Did he think Argentina would just back down? Did he think a President like Cristina Fernández would just roll over and play dead for this ruling and let Argentina be tossed back into default after all that's been accomplished since the 2001 financial crisis? Is he even aware of what a radical decision he made and the Roberts Court allowed to go into effect?

It seems to me that Cristina and Axel Kicillof have done a good job of wrong-footing the Nixon zombie judge, putting him in the position of being the one who forces Argentina into technical default.

The negotiations with the vulture funds are complicated by the fact that all the creditors on the restructured debt have the right until the end of this year to claim the same repayment terms negotiated voluntarily for any of the holdouts. If an agreement is reached with the vulture funds that the Nixon zombie judge accepts, Argentina could argue that the agreement was anything but voluntary because the Nixon zombie judge was hold the gun of default to their heads.

Here is a report from TV Pública argentina on Friday's action, Visión 7 - Griesa impide el cobro a bonistas 27.06.2014:



Jorge Alemán looks at the idea of La globalización como golpe de Estado financiero (Globalization as a financial coup d'etat) Página/12 27.06.2014:

... el golpe financiero en el siglo XXI es un golpe que se ha realizado con la complicidad de los Estados dominantes y sus aparatos jurídicos, todos ellos pertenecientes a lo que llamamos la “racionalidad” neoliberal.

[... the financial coup of the 21st century is a coup realized with the complicity of the dominant states and its juridical apparatuses, all them them belonging to what we call the neoliberal 'rationality'.]
Here we have a case of market rationality that pits the interests of the vulture funds against those of the holders of restructured debt and against the interest of the current world system of sovereign debt.
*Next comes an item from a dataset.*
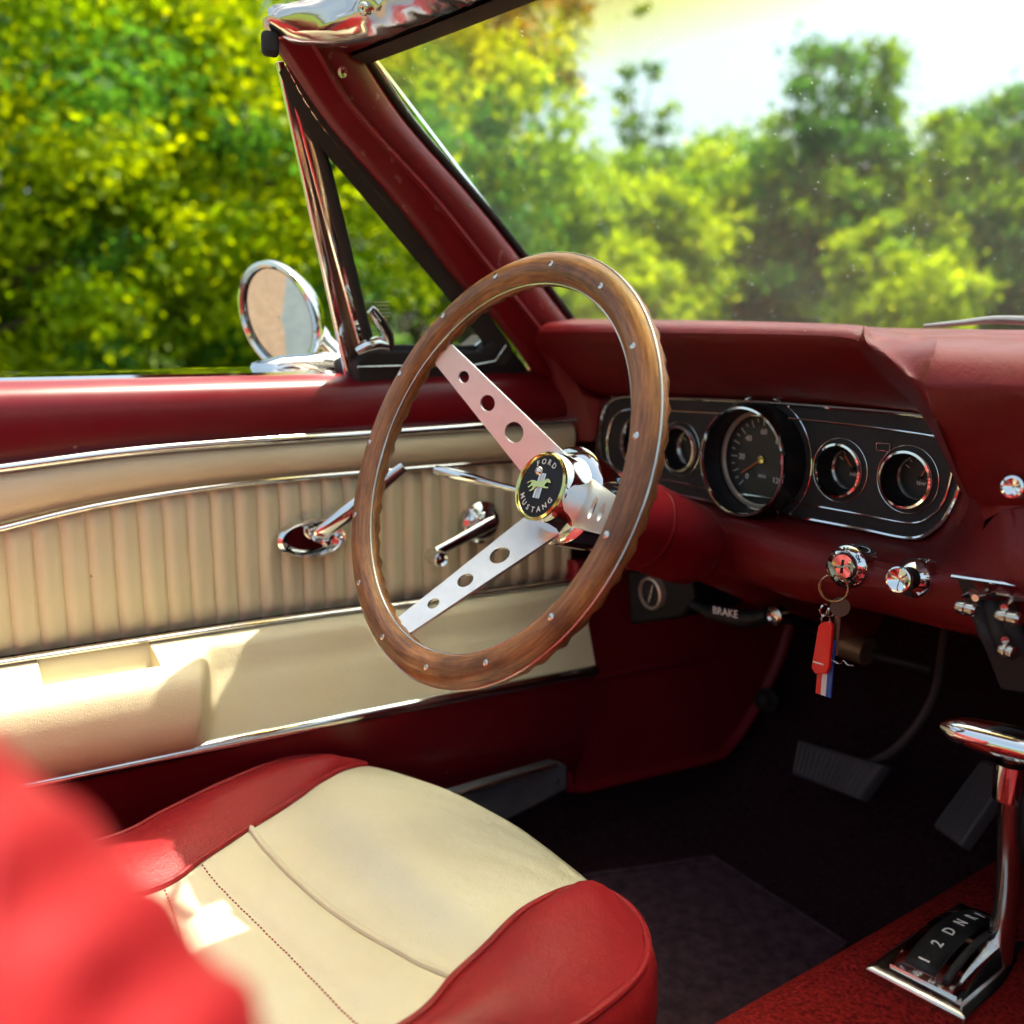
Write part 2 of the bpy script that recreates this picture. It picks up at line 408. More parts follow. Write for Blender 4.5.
# window crank
cc = h0(481, 522, .006)
cr = MB()
cr.lathe(cc, DN, [(.026, -.006), (.026, .004), (.0225, .007), (.020, .010), (.0145, .012), (.014, .016), (.010, .018), (.001, .019)], 36)
ca, cb = cc + DN * .020, h0(431, 555, .034)
cr.tube([lerp(ca, cb, q) for q in np.linspace(-.12, 1.05, 9)], [.0075, .008, .0078, .0072, .0068, .0064, .0062, .006, .005], 12, flat=.5, up=DN)
cr.build('window_crank', 'chrome', door_o)
kn = MB(); kn.lathe(cb - DN * .004, DN, [(.003, 0), (.0085, .003), (.0095, .010), (.0075, .016), (.0088, .022), (.0095, .030), (.0075, .033), (.0045, .031), (.001, .032)], 24, cap0=True); kn.build('crank_knob', 'chrome', door_o)
# bright window-sweep strip along the sill's outer edge
sw = MB(); sw.loft([[dpt(t, o, zs_out + z) for t in np.linspace(T0, -.33, 50)] for o, z in ((-.118, -.012), (-.120, .004), (-.110, .0065), (-.095, .0045), (-.06, .0035), (-.036, .0025), (-.034, -.003))]); sw.build('sill_trim', 'chrome', door_o)
# sill plate corner and foot
spm = MB(); q = [UX(445, 796, -.600), UX(556, 763, -.600), UX(568, 766, -.600), UX(568, 790, -.600), UX(500, 825, -.600), UX(430, 840, -.600)]
spm.add(q + [p + np.array([-.015, 0, 0]) for p in q], [(0, 1, 2, 3, 4, 5), (0, 6, 7, 1), (1, 7, 8, 2), (2, 8, 9, 3), (3, 9, 10, 4), (4, 10, 11, 5)])
spo = spm.build('sill_plate', 'sill_plate', car, bevel=.004)
MB().lathe(UX(556, 781, -.599), (1, 0, 0), [(.004, 0), (.0035, .002), (.001, .003)], 14).build('screw', 'chrome_worn', spo)
MB().tube([UX(446, 798, -.598), UX(556, 765, -.598)], .0035, 8).build('plate_edge', 'chrome_worn', spo)

# ------------------------------------------------------------------ windshield frame (driver's pillar and header), panes
VN = np.array([1, 0, -.33]); VP0 = np.array([-.66, 0, .95])
def vp(px, py, o=0.): return PL(px, py, VP0 + np.array([o, 0, 0]), VN)
frame = MB()
left = [(266, 40), (281, 57), (327, 124), (393, 201), (455, 280), (490, 316), (525, 362), (560, 420)]
mid = [(308, 36), (320, 53), (352, 107), (436, 200), (489, 266), (534, 321), (562, 362), (590, 410)]
right = [(350, 35), (361, 52), (408, 122), (476, 200), (520, 255), (567, 317), (592, 350), (620, 400)]
S_ = [(spline([np.array(p, float) for p in L], 5)) for L in (left, mid, right)]
def col(L, o, sh=0.): return [vp(p[0] + sh, p[1], o) for p in L]
mids = lambda a, b, t: [lerp(p, q, t) for p, q in zip(a, b)]
Lc, Mc, Rc = S_
frame.loft([col(Lc, -.034), col(Lc, -.022), col(Lc, -.009, 1), col(mids(Lc, Mc, .10), -.003), col(mids(Lc, Mc, .30), .0008), col(mids(Lc, Mc, .45), .0018), col(mids(Lc, Mc, .60), .0028), col(mids(Lc, Mc, .88), .005), col(Mc, .012), col(mids(Mc, Rc, .10), .004), col(mids(Mc, Rc, .5), .006), col(mids(Mc, Rc, .85), .002), col(mids(Mc, Rc, .97), -.010), col(Rc, -.02, 1), col(Rc, -.034, 2)])
# header across the top, bowing forward in the middle
HA = vp(361, 50)
hx = np.linspace(-.572, .572, 30)
def hpt(x, dy, dz):
    q = x / .572
    if dy < -.015: dy -= .050 * sm(abs(x), .515, .565)
    return np.array([x, HA[1] + .075 * (1 - q * q) + dy, HA[2] + .018 * (1 - q * q) + dz])
hp = [(.012, -.006), (.014, .018), (.0, .024), (-.010, .024), (-.013, .010), (-.013, -.004), (-.008, -.008), (.012, -.006)]
frame.loft([[hpt(x, *p) for x in hx] for p in hp])
# passenger-side pillar, mirrored
nv = len(frame.v); nf = list(frame.f)
pil = MB(); pil.v = [(-x, y, z) for x, y, z in frame.v]; pil.f = nf
fr = frame
k_ = 15 * len(Lc)
fr.add(pil.v[:k_], [f for f in pil.f if max(f) < k_])
wf = fr.build('windshield_frame', 'pillar_paint', car, ang=50)
def rail(name, pts, r, mat, flat=1., up=None, par=None, seg=10):
    return MB().tube(spline(pts, 6), r, seg, flat=flat, up=up).build(name, mat, par or wf)
# dark rubber gasket beside the glass and pale glass edge line
rail('pillar_seal', [vp(363, 54, -.010), vp(411, 122, -.010), vp(479, 200, -.010), vp(524, 255, -.010), vp(571, 317, -.012)], .0045, 'rubber')
rail('pane_edge_trim', [vp(371, 54, -.016), vp(416, 122, -.016), vp(483, 200, -.016), vp(527, 255, -.016), vp(574, 317, -.018)], .0011, 'chrome_worn')
MB().loft([[hpt(x, *p) for x in hx[:]] for p in ((-.0145, -.009), (.0, -.0105), (.012, -.009), (.0165, -.004), (.018, .018))]).build('header_seal', 'rubber', wf)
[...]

For the vulture funds, the "rationality" of the market drives them to do something that damages a lot of other people, including other wealthy investors.

What the Nixon zombie judge has for an excuse, I don't know.

The liberal Zeit Online runs a critical article by Alexandra Endres on Cristina, Die Geier kreisen über Argentinien 27.06.2014. She does an okay job of describing the debt standoff with the vulture funds. But she scolds Cristina's government for heresies against neoliberal dogma, like the nationalizing (via purchase of a majority of shares) of the gas company YPF, which had previously been majority-owned by the Spanish company Repsol. Endres invokes the endless whine of conservatives against governments they don't like: uncertainty about government decisions, a criticism that functions something like a magic incantation in the neoliberal vooabulary.

And, of course, the poor agricultural oligarchs are suffering because the mean gubment expects them to pay taxes. The horror, the horror.

And they have capital controls, another horrible heresy. Is there no end of Argentina's sins?

Plus, that awful woman Cristina has dared to put conditions on German imports! Who does she think she is, Angela Merkel?!!